The challenge of Crusheen Bridge

Christmas Miscellany 2010

Not everything was wasted during the Celtic Tiger years. Galway has benefited greatly from the motorway to Dublin, as well as the Gort by-pass, which gives motorists a clear run to Limerick on the impressive M18. No one will be sorry to see the end of the Crusheen right-angled turn under an impossible railway bridge. Artics needed the whole road to make the turn, causing delays and gasps of incredulity at the narrowness and the danger of it all.

Just imagine what it must have been like for cyclists! In 1985 the travel writer Eric Newby, and his wife Wanda cycled round Ireland (a country he was very fond of ) and wrote an enjoyable book: Round Ireland in Low Gear (Collins, 1987 ). Here is an extract of their adventures at Crusheen, and again we can all thank our lucky stars, that the treacherous bend exists no more.....

From Round Ireland in Low Gear – Eric Newby

In the teeth of the gale, we set off on our bikes for the farm down the N18 in the direction of Ennis, as we had been told to do. It was not marked on the map, but no one I asked could read one anyway. 'It's only half a mile,' said someone, a bloody know-all if ever there was one. 'Sure, and you can't miss it, you make a roight after the railway bridge. There's a great soign.' And more in the same vein, which in Ireland usually means that you will never find what you are looking for and you yourself will probably never be seen again.

In London and Paris, the Elephant and Castle and the Place de la Concorde on a bicycle are for me the equivalent of St Lawrence's red hot griddle. In Rome the one-way sections of the Lungotevere are exactly as I imagine they would be for an early Christian mounted on a bicycle and taking part in a chariot race with charioteers, all of whom have received instructions to squash him flat. I have also been scared stiff in New York, pedalling flat-out on Seventh and St Nicholas' Avenue, Harlem, where everyone else is doing 50 m.p.h. with the windows wound up to escape being mugged. But nowhere have I been anywhere like as frightened as I was that night of my birthday on the four hundred yards or so of the N18 (it may have been shorter but it seemed much longer ) leading down from Crusheen to the bridge.

Looming high speed trucks

'I don't like this,' Wanda said as we pedalled off in line ahead, echoing my own thoughts on the subject with uncanny fidelity. 'I'm frightened, really frightened.' And she was right to be. This particular section of the N18 was a single carriageway; it was unilluminated, either due to a power failure or because someone had forgotten to switch on the street lights, or because there weren't any to switch on; and big container trucks, a lot of them with trailers that doubled their length, were hurtling down it at between 60 and 70 mph in both directions, with about fifty feet between them. Cars didn't constitute a problem: There were so few of them and their drivers were probably as scared as we were – if they weren't they needed their heads examined.[...]

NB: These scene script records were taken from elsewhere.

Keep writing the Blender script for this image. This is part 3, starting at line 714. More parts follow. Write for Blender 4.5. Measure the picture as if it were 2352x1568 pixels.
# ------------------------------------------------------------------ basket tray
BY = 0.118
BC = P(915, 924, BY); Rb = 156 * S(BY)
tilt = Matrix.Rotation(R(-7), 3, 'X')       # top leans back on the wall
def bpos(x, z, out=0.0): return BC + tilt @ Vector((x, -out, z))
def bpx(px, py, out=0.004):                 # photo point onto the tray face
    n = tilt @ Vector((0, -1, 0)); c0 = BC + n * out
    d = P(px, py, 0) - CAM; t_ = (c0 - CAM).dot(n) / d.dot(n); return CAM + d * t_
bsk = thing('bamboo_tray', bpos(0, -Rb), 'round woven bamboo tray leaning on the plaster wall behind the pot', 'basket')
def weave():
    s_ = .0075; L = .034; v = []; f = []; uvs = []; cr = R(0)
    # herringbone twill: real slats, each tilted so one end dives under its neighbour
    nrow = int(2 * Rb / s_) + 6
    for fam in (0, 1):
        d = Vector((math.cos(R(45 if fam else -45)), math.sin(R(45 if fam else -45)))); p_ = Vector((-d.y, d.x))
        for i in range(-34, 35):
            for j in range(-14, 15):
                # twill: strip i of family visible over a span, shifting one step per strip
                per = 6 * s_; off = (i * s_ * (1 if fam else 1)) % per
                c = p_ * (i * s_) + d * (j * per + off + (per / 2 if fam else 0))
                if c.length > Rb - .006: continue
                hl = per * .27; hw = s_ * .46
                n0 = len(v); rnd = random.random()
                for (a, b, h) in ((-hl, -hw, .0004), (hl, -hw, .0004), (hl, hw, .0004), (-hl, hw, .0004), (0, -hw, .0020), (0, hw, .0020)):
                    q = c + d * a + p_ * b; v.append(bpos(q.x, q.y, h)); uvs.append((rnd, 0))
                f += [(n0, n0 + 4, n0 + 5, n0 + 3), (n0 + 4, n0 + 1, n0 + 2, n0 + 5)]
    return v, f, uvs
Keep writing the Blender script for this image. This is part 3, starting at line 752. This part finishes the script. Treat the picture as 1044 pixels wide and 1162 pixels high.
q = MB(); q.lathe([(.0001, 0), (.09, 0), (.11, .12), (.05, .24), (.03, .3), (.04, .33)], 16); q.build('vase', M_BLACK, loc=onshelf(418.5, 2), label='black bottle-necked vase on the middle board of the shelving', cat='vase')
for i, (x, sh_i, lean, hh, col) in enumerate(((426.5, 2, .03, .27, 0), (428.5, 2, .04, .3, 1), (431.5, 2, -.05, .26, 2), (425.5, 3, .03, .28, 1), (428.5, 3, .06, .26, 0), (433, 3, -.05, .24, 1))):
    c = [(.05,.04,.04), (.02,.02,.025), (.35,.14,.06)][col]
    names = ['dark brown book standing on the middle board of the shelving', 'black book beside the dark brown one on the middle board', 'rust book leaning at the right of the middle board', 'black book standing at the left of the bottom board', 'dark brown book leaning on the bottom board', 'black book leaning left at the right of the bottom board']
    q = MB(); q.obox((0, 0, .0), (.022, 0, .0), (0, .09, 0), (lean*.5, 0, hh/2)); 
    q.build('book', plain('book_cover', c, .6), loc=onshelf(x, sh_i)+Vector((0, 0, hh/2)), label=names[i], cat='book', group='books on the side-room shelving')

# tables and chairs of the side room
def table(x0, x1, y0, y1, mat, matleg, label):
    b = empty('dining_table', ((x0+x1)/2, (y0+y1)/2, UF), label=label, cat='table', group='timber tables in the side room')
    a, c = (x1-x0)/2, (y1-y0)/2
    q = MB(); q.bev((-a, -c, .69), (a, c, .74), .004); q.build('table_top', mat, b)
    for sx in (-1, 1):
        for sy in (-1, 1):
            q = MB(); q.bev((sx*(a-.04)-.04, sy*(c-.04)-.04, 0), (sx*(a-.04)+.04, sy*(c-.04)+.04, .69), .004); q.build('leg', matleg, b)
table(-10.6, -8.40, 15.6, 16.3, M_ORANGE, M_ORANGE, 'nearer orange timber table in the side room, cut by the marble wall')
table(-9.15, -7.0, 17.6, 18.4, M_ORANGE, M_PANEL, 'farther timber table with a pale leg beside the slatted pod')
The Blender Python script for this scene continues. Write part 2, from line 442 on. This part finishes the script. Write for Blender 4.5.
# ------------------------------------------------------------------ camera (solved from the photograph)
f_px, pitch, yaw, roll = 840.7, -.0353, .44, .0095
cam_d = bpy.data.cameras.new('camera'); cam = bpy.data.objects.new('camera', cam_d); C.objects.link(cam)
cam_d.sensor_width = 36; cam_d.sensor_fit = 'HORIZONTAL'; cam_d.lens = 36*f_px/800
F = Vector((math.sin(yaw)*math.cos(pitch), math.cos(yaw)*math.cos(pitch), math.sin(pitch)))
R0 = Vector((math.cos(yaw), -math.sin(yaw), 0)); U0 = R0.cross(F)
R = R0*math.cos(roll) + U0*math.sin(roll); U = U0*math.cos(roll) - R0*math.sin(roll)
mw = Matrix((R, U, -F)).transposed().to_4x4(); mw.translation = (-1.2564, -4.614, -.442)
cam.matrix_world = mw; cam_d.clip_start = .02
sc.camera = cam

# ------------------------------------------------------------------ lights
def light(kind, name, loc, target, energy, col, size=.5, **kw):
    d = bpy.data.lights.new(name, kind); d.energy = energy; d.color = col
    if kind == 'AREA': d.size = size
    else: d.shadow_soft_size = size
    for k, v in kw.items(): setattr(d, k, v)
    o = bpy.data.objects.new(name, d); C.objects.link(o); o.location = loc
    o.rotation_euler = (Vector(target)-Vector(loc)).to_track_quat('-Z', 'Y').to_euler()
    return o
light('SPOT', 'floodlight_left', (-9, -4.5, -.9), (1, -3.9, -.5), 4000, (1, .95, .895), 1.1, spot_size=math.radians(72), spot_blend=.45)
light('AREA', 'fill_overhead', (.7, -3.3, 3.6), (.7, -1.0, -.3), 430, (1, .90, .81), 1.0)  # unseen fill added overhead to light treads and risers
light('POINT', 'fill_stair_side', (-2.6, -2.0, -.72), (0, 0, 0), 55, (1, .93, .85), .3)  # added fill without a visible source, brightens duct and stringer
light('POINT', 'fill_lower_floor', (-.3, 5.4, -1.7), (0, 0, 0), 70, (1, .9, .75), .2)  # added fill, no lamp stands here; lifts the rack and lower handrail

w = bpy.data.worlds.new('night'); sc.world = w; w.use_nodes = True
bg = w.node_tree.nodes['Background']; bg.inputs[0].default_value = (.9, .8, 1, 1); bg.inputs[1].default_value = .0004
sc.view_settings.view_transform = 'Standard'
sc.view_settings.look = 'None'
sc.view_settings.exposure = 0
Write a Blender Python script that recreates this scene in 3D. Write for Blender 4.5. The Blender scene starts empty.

All that we could see of the road ahead was illuminated by what was overtaking us.

When whatever it was actually did pass us I had the eerie impression of something huge and black looming up on my offside, rather as if a contractor was moving a section of the Berlin Wall to Ennis by road. This took place to the accompaniment of a terrible roaring sound and a blast of air, more like a shock wave really, the sort of thing one might expect to occur when one's neighbourhood munitions dump goes up.[...]

Pandemonium

The bridge spanned the road downhill from the village at one of those sharp bends that were the pride and joy of the more perverse Victorian and Edwardian railway bridge builders, a bend which continued to curve away to the left for a considerable distance on the other side of the bridge before straightening out again. This meant that anyone or anything, in this case our two selves and our bikes, would be invisible to any following traffic until it was literally on top of us.

It was at this moment, as we emerged from beneath the arch that I heard Wanda cry out – her actual words were, 'They've killed us, the bastards!' – and the next thing I remember was being literally lifted off the road by what seemed like a giant hand and deposited, lying on my side but still on my bicycle, in something cold and nasty, which turned out to be a mud-filled expanse that had been churned up by vehicles such as this one taking the corner so fine that they had completely destroyed the hard shoulder. The same thing had happened to Wanda. By screwing my head round I could see the light from her bicycle headlamp, but I could see and hear nothing else because of the pandemonium on the road and I had a terrible feeling of panic, afraid that she might be either dead or badly injured.

'Are you alright?' I shouted and heard her shout back 'Yes' and something else extremely rude, and knew that she was. Like me, she was still on the bicycle, lying on her left side in the ditch, half-buried in mud, but miraculously alive and uninjured. If there had been any trees on the roadside for us to be hurled against we would have been goners.

The question was, how long could we continue to stay where we were and still remain alive? The trucks and trailers were still coming, their drivers changing down before the bridge on the downhill stretch, then screaming round the corner under it, hugging it close and blinding us with their headlights.